At least 106 Nigerians were among 660 foreign nationals arrested for drug trafficking in India last year, according to the country’s Narcotics Control Bureau (NCB).
The NCB’s annual report, released by Union Home Minister Amit Shah during the second National Conference of Heads of Anti-Narcotics Task Forces, showed that Nepalese nationals topped the list with 203 arrests, followed by Nigerians (106) and Myanmarese (25). Other arrests included 18 Bangladeshis, 14 Ivorians, 13 Ghanaians, and 10 Icelanders.

The report also highlighted an alarming rise in drug smuggling through drones. Punjab alone recorded 163 such cases, with seizures of 187.1 kg of heroin, 5.39 kg of methamphetamine, and 4.22 kg of opium. Rajasthan reported 15 drone-related cases and recovered 39.1 kg of heroin, while Jammu and Kashmir recorded one incident.

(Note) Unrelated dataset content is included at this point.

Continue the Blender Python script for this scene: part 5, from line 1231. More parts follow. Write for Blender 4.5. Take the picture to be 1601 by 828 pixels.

NCB Director General Anurag Garg said India’s geographic position between the “Death Crescent” (Afghanistan, Pakistan, Iran) and the “Death Triangle” (Myanmar, Thailand, Laos) makes it highly vulnerable to drug trafficking. He added that while Punjab, Rajasthan, and Jammu & Kashmir remain exposed to heroin smuggling from Pakistan, India’s northeastern states suffer from proximity to Myanmar, and coastal states such as Mumbai, Gujarat, Kerala, and Tamil Nadu are increasingly being exploited for synthetic drug smuggling.

Home Minister Shah stressed the government’s determination to dismantle international drug cartels operating from abroad. He urged state task forces to collaborate with the Central Bureau of Investigation (CBI) to secure extraditions of fugitives, noting this would help weaken both drug and terror networks.
“The battle is no longer about catching small peddlers,” Shah said. “We must target cartels at entry points, distributors across states, and local retail networks. Every state must develop high-level strategies using modern tools like darknet analysis, cryptocurrency tracking, and machine learning.”
He emphasized that drug abuse is directly linked to national development and called for urgent, coordinated action to eliminate narcotics trafficking across the country.